旦那の前でも「ナンパされちゃった」感を出しつつ「あなただけに一途なのに困っちゃうオーラ」も忘れないことで、旦那の自尊心までくすぐる。プロ中のプロだ。
獲物であり続ける為には、常に美味しそうでいなければならないわけで、腐ってしまったら誰も見向きもしてくれない。決して腐らずに「熟れて美味しそうな状態」をいかに維持するのかが重要なのだろうし、その状態を何年も維持する努力が必要だ。
新鮮な果物は、瑞々しさや輝く艶があるだけで十分なわけで、何もしなくても売れるのは当たり前だけれど、そんな期間は短くてあっという間に過ぎ去ってゆく。

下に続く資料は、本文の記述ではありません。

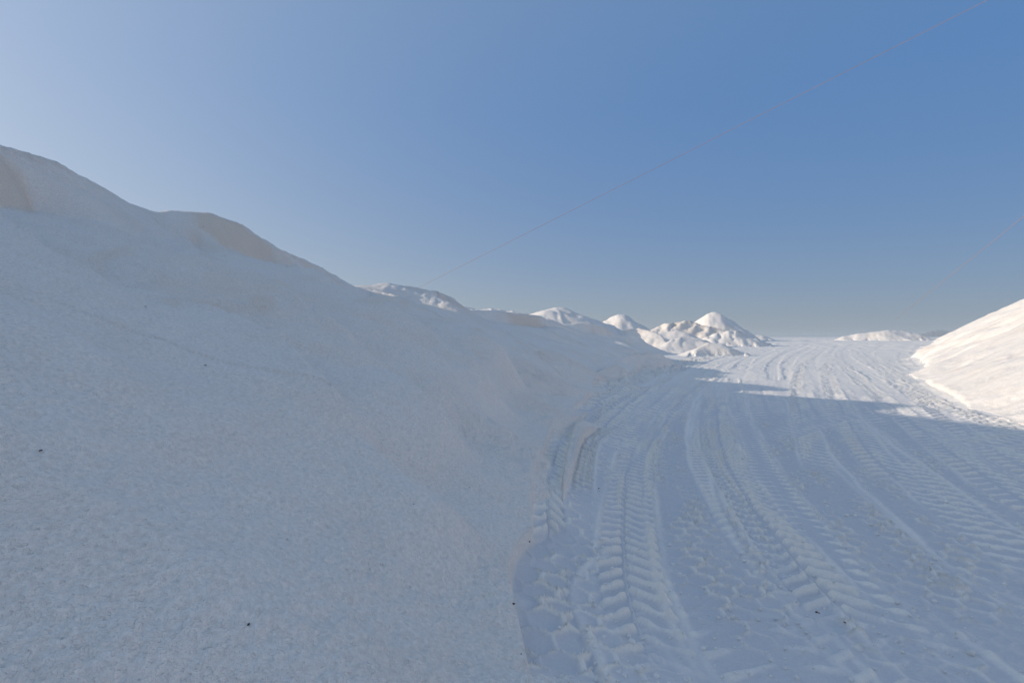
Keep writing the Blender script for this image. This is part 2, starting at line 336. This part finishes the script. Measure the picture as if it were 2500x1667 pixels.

「腐る前の熟成期間の美味しさをどう伝えるか」これこそが「オンナ」としての手腕にかかっているんじゃなかろうか。
しかも、同性の友人達から反感を買わない程度の熟れ具合にする匙加減も必要であろう。
お金をありったけ注いだような変な若さも、無理な若作りという名の梱包も、反感を買うこと炎の如しだ。やっぱり、プロの女のなせる技だな。熟成期間の魅力放出って。
「安定を求めるから結婚もするのに、街に出た途端に獲物になりたくなるんだから、オンナってホント不思議な生き物だわ。」
オンナって怖い。オンナってすごい。餌になっておびき寄せて、自分が楽しんだら素早く逃げる。「女子力」なんてかわいらしいもんは表面上に置いておいて、そんな「オンナ力」身につけてみたいもんだ。
おわりに
ナンパされると「軽く見られた!!」なんて、心底ショックを受けていたものなのに、全くナンパされなくなってしまうことは、女として終わってしまうような寂しさも感じるなんてわがままこの上ないけれど、獲物になれない寂しさっていうのもなんとなくわかる。
それは、誰もが若い頃から感じたことのある寂しさかもしれない。
好きな人が、自分を「恋愛の対象」として見ていないと感じた時とか、合コンに行ったのに自分だけ連絡先を聞かれない時とか。
いじめや仲間外れとは違う。仲も良くて、楽しくて親しい時間を過ごしているのに「恋愛対象」としては見られていないと実感する時の、あのちょっとした寂しさ。
「あぁ、私は獲物(ターゲット)ではないのね。」としみじみ実感した時の寂しさ。
人間は一生「男」であり「女」なのだ。ハンターでいたい気持ちも、獲物でいたい気持ちも「いい歳して」なんて言わずに、できるだけ男と女を楽しませて欲しいよね。